The drive for equality, the Vatican said, makes “homosexuality and heterosexuality virtually equivalent, in a new model of polymorphous sexuality.”
The concerns, raised in a 37-page document written by one of Pope John Paul II’s closest aides, broke no new ground, maintaining the Church’s ban on women priests, for example.
But some observers said they feared how the document might be used.
Professor Paul Lakeland, an expert on the Catholic Church at Fairfield University in Connecticut, said the paper could be used by Church conservatives to condemn any form of advocacy for women.
The pamphlet by Cardinal Joseph Ratzinger, the Vatican’s orthodoxy watchdog, was published during a Vatican campaign to protect what it terms the Christian family. Earlier salvos have blasted same-sex marriage and appeals to politicians, regardless of their religion, to prevent them from winning legal recognition.
Addressed to bishops worldwide, the document contended that new recent approaches to women’s issues are marked by a tendency “to emphasize strongly conditions of subordination in order to give rise to antagonism: women, in order to be themselves, must make themselves the adversaries of men.”
Such an attitude, the document said, “has its most immediate and lethal effects in the structure of the family.”
The document also said that feminism “in order to avoid the dominance of one sex or the other, their differences tend to be denied ... . The obscuring of the difference or duality of the sexes has enormous consequences.”
These consequences, it said, included calling “into question the family, in its natural two-parent structure of mother and father,” giving homosexual and heterosexual couples on an equivalent status.
The document also took issue with a “certain type of feminist rhetoric” that makes “demands ‘for ourselves.”’
Pope's admiration for women
Throughout his 25 years as pope, John Paul has repeatedly expressed his admiration for women and their talents, and the document reflected that.
It said women should not be stigmatized or penalized financially for wanting to be homemakers. It also said women “should be present in the world of work and ... have access to positions of responsibility which allow them to inspire the politics of nations and to promote innovative solutions to economic and social problems.”
Those who choose to work should be granted an appropriate work schedule and “not have to choose between relinquishing their family life or enduring continual stress,” the message to bishops said.
The Rev.
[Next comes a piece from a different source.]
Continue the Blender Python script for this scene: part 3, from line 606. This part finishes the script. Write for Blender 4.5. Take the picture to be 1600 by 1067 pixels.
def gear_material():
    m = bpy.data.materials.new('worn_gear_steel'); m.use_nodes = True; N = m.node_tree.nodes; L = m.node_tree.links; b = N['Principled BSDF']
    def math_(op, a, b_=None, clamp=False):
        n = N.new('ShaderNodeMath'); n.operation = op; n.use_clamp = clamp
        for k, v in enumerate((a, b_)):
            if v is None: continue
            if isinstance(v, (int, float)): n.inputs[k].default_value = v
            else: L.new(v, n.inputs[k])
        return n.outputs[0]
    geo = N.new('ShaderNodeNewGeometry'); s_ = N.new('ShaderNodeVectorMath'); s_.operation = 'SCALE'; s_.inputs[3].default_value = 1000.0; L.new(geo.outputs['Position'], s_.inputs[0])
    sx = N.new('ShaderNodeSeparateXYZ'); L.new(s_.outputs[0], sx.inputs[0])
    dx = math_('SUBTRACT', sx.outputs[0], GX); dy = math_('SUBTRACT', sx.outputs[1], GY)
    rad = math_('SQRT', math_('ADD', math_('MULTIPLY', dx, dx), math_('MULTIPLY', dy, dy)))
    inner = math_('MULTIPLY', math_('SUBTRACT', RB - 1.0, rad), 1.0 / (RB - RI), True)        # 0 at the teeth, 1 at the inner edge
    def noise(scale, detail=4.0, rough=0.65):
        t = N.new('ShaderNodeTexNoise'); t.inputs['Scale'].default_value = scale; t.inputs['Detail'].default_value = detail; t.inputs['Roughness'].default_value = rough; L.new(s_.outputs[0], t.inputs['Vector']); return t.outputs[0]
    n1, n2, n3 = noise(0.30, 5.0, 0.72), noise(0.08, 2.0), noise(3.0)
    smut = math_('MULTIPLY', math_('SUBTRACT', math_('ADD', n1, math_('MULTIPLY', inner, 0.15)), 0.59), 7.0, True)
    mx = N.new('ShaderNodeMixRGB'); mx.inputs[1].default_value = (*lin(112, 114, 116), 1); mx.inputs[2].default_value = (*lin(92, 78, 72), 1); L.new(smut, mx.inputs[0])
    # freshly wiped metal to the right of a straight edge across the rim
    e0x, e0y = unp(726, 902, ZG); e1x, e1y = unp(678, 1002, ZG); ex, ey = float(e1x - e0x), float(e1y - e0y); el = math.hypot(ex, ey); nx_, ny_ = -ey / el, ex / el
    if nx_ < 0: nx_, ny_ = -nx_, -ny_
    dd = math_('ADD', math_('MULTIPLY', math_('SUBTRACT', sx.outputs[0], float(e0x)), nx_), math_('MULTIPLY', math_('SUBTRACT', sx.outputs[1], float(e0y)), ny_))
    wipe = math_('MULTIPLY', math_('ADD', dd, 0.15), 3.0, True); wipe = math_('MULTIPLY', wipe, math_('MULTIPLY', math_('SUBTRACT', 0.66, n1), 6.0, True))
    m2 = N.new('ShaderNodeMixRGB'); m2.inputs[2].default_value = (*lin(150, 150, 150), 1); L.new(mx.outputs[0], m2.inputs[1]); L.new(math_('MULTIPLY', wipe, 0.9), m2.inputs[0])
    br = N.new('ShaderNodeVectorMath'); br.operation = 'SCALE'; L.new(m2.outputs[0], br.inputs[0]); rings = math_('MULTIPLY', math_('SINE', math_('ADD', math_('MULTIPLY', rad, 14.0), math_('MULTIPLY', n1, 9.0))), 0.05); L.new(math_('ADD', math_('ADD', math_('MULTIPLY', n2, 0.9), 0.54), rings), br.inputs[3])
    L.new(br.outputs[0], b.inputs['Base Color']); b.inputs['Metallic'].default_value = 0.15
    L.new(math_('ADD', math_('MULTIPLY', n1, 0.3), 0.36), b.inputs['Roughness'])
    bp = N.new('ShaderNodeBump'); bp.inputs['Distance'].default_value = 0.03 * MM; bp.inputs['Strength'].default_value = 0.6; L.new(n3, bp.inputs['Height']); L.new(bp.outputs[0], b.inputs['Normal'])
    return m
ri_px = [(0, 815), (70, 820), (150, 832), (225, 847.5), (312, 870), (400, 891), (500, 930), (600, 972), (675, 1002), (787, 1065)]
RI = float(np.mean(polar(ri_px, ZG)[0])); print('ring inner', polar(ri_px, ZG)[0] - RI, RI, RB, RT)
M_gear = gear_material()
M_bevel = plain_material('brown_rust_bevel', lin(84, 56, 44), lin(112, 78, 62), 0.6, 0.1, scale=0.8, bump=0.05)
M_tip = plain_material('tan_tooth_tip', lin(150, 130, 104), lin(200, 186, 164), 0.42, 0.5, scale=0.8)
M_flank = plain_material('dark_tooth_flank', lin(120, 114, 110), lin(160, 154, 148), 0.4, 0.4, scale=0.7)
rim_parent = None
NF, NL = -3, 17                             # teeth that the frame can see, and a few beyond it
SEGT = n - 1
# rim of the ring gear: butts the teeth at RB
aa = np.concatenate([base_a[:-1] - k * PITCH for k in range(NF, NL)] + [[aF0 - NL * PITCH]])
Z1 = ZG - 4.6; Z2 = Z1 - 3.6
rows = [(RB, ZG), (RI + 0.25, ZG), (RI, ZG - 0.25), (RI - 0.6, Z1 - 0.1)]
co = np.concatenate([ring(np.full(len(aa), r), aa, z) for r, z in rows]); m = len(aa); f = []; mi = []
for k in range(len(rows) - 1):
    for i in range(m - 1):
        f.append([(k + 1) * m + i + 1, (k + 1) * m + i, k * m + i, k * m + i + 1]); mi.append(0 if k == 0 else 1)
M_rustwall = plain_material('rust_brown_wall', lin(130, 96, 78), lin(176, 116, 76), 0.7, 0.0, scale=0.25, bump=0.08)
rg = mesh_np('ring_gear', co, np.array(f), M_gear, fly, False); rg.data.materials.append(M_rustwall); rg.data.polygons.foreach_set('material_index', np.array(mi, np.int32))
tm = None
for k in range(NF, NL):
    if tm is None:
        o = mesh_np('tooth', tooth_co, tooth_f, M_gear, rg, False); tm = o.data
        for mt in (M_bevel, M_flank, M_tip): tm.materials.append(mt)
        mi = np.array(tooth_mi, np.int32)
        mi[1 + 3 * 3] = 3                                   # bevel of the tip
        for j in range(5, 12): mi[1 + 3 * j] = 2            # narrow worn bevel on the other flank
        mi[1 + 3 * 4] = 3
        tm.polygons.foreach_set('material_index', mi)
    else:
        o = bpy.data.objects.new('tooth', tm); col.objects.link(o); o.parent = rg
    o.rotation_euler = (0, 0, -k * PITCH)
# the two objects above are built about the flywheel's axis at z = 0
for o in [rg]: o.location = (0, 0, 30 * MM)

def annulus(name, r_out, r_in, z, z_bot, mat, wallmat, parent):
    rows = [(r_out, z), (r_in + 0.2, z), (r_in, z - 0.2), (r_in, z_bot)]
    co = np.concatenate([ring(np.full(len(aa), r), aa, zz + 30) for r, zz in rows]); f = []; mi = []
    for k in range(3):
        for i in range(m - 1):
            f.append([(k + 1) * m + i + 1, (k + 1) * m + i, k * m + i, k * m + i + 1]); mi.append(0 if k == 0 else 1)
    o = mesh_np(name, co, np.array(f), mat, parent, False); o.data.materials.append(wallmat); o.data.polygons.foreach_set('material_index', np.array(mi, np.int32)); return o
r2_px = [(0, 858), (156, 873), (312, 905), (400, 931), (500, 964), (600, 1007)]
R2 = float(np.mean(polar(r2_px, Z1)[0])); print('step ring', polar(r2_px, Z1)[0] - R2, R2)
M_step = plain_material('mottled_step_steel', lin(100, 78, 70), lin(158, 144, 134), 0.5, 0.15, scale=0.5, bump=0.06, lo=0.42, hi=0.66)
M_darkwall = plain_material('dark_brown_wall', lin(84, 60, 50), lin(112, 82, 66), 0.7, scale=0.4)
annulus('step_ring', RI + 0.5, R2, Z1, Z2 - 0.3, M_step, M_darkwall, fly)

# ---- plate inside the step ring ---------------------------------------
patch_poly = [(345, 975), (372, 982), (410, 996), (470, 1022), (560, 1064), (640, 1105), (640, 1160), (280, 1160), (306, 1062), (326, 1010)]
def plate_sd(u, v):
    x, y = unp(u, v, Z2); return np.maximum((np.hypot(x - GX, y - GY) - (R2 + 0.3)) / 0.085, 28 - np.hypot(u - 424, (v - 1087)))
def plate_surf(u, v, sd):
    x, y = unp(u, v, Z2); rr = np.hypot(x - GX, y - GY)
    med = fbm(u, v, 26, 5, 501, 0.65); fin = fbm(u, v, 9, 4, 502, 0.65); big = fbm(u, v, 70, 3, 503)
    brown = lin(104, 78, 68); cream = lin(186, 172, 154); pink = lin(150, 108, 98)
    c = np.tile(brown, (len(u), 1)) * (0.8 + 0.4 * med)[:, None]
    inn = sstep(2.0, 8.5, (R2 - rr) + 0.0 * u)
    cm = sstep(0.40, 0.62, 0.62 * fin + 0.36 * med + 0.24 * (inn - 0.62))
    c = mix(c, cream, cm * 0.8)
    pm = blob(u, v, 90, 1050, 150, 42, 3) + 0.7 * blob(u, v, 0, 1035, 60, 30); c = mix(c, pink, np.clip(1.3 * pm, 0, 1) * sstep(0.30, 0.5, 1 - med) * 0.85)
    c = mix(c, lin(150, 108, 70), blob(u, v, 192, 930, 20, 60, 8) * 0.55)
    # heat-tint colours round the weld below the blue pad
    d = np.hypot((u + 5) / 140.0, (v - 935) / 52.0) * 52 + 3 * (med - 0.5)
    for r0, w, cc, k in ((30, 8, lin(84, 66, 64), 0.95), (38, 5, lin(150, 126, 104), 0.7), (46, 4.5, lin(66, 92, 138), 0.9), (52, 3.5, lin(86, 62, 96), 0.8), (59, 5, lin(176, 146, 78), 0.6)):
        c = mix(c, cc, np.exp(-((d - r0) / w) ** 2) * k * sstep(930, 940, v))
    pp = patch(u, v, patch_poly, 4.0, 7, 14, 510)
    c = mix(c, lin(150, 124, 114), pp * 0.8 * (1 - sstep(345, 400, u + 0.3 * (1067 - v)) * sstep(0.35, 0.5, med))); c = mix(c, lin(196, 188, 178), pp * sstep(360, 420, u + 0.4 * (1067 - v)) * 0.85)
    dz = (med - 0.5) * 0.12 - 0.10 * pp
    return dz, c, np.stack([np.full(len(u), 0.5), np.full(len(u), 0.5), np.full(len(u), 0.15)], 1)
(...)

Thomas Reese, a commentator on the Catholic church, in an e-mailed statement noted that “although most American feminists would express their theology differently from the Vatican, on the practical level, they are on the same page (in terms of equality in education, politics, workplace) except on abortion and women priests.”
Catholic teaching forbids abortion.
“While most people in the U.S. think in psychological and sociological terms, the Vatican thinks and talks in philosophical and theological terms which most Americans find difficult to understand,” said Reese, who is editor of America, a Jesuit magazine.
The document also expressed the Vatican’s concern that blurring of differences between sexes could pose a challenge to church teaching, including the belief, in a reference to Christ, that “the Son of God assumed human nature in its male form.”
“From the first moment of their creation, man and woman are different, and will remain so for eternity,” the document said.
Many Italian politicians pay close attention to the pronouncements of the Catholic Church, with its headquarters a few minutes away from the Italian parliament.
“This document is welcome,” said Riccardo Pedrizzi, who deals with family policy in National Alliance, a right-wing party in Premier Silvio Berlusconi’s conservative coalition. “Economic and legal measures that allow women to freely choose if she wants to go to work outside the home or if she wants to carry out her top-level job inside the family are essential,” Pedrizzi was quoted as saying by the Italian news agency ANSA.